Japan hanged two convicted killers, including a man who burned six women to death, in the country's first executions in a year, the government said.

The justice ministry said Kazuo Shinozawa, 59, was hanged at the Tokyo Detention Centre today. Shinozawa set fire to a jewellery shop in 2000, burning six women to death.

The second death row inmate, Hidenori Ogata, 33, was hanged at the Tokyo Detention Centre. He stabbed a man and a woman to death in 2003.

Japan, along with the United States, is one of the few industrialised countries that still has capital punishment.

There is little public outcry against the death penalty in Japan.

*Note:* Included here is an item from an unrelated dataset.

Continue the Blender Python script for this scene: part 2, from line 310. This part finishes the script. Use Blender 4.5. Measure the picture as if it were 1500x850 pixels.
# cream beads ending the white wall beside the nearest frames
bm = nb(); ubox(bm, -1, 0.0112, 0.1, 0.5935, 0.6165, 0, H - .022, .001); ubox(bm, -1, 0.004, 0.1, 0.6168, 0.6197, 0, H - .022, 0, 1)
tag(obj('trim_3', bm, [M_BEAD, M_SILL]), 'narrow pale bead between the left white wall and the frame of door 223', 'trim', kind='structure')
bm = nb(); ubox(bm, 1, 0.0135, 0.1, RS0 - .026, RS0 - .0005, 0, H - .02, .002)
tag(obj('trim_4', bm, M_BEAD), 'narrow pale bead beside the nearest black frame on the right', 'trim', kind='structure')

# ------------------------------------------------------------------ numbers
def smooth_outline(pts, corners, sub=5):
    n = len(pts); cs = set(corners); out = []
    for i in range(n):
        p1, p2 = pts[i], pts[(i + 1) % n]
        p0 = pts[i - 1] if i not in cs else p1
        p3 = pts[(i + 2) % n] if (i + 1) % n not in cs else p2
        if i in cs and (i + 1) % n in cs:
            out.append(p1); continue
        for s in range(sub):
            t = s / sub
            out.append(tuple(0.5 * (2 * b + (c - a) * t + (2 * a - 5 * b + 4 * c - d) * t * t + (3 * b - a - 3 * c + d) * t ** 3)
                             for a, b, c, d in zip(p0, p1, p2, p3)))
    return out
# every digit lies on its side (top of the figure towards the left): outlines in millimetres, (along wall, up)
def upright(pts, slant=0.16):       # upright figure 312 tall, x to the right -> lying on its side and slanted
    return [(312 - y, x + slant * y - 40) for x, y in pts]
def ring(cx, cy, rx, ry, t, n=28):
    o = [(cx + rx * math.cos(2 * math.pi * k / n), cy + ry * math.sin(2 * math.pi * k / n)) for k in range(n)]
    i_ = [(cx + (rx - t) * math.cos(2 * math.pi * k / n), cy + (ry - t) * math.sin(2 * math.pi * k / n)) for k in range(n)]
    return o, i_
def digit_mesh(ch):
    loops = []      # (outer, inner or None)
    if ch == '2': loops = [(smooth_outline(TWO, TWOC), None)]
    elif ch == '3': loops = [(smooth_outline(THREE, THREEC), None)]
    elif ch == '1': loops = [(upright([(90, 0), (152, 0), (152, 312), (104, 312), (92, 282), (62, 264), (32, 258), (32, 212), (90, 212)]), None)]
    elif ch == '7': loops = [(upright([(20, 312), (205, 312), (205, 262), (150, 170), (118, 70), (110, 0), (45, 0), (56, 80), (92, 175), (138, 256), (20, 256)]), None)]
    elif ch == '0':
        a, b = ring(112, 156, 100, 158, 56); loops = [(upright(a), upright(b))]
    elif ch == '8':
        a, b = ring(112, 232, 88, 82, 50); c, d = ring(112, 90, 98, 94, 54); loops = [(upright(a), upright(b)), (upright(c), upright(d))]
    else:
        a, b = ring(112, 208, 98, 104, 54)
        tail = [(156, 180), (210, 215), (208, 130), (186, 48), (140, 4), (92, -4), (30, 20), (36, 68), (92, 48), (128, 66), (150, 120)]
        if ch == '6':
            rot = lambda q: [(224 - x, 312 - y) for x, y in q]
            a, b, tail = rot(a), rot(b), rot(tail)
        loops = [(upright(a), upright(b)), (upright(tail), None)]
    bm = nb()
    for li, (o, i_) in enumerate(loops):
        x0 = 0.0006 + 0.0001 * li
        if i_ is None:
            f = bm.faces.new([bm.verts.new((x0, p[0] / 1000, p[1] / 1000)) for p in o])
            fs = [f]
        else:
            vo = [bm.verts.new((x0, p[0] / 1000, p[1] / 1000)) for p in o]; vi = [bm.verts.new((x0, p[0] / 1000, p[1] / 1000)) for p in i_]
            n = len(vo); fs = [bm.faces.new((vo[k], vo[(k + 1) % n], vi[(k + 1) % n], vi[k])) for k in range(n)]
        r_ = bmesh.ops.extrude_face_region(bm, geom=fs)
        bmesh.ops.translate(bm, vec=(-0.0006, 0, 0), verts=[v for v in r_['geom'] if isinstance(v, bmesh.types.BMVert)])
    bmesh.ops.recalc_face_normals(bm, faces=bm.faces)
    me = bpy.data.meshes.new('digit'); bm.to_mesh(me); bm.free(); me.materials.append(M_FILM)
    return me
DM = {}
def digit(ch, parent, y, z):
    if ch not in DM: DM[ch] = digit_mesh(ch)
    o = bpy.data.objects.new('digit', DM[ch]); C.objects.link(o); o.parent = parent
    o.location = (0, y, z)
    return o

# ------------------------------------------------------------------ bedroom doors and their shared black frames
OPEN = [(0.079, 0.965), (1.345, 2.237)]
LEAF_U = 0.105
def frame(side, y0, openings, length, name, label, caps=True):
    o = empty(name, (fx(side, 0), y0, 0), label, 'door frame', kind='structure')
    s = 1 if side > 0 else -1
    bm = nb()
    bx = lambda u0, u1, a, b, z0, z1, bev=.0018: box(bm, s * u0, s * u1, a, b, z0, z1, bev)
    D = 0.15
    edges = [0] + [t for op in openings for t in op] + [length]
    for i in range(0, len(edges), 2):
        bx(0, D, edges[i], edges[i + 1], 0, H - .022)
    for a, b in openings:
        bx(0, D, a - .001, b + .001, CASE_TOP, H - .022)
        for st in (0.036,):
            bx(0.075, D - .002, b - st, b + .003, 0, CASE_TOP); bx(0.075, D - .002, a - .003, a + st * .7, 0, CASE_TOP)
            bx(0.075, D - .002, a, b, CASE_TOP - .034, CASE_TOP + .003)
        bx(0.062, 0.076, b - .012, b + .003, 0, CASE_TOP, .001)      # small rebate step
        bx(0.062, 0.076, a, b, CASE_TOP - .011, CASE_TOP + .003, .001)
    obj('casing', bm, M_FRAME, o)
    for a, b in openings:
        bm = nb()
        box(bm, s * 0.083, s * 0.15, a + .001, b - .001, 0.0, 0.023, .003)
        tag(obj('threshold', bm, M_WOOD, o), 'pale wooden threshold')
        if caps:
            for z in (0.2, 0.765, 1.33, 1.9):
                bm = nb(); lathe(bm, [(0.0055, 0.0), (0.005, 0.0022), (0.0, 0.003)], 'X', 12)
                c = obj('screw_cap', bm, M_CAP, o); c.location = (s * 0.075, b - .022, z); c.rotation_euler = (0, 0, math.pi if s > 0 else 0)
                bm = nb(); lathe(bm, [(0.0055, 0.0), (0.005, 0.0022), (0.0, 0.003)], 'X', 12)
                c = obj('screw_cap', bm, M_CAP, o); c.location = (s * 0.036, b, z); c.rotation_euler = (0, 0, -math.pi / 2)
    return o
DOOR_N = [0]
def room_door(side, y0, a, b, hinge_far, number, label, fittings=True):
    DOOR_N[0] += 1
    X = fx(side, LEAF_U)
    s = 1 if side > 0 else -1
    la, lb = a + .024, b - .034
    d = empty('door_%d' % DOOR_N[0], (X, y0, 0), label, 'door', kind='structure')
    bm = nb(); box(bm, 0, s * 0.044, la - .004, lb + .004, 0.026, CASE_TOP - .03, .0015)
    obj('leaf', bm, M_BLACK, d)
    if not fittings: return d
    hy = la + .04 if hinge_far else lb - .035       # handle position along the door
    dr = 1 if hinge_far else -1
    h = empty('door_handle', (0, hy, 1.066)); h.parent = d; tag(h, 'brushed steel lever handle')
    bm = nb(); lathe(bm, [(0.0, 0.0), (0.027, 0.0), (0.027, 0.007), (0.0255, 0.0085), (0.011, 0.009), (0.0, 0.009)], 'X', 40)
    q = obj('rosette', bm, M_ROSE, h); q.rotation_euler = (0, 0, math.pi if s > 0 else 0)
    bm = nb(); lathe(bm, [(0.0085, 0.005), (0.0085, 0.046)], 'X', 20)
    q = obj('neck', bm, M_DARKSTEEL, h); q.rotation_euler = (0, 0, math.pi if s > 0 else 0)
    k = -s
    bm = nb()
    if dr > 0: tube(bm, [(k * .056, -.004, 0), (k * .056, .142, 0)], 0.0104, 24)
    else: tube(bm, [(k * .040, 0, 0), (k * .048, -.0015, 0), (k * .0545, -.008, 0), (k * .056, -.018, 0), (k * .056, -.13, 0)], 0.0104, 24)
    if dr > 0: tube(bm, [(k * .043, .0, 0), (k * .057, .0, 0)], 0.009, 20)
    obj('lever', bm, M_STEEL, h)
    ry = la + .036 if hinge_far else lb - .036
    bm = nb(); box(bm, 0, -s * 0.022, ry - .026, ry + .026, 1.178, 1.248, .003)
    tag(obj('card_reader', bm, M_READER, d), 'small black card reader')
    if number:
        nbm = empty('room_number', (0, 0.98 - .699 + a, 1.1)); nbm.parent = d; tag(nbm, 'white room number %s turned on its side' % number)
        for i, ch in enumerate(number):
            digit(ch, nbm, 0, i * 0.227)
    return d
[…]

Justice Minister Keiko Chiba, formerly a member of a group of politicians opposed to the death penalty, witnessed the executions and said afterward that she wanted a new study group to spur debate on the punishment, including whether it should be abolished in Japan.

"Witnessing the executions with my own eyes made me think deeply about the death penalty," Ms Chiba told a news conference.

Ms Chiba left the anti-execution group to take the top ministry job under the government of the Democratic Party of Japan after it swept to power in September, but she has continued to express reservations about the practice.

Japan's media are not allowed to cover executions. But following today's executions, Ms Chiba said that should change.

Criminals can be left on death row for years in Japan, and executions - all carried out by hanging - are highly secretive.

Inmates do not know when they will be executed, while lawyers and family are only told after the fact.

Japan has 107 death row inmates, the ministry said.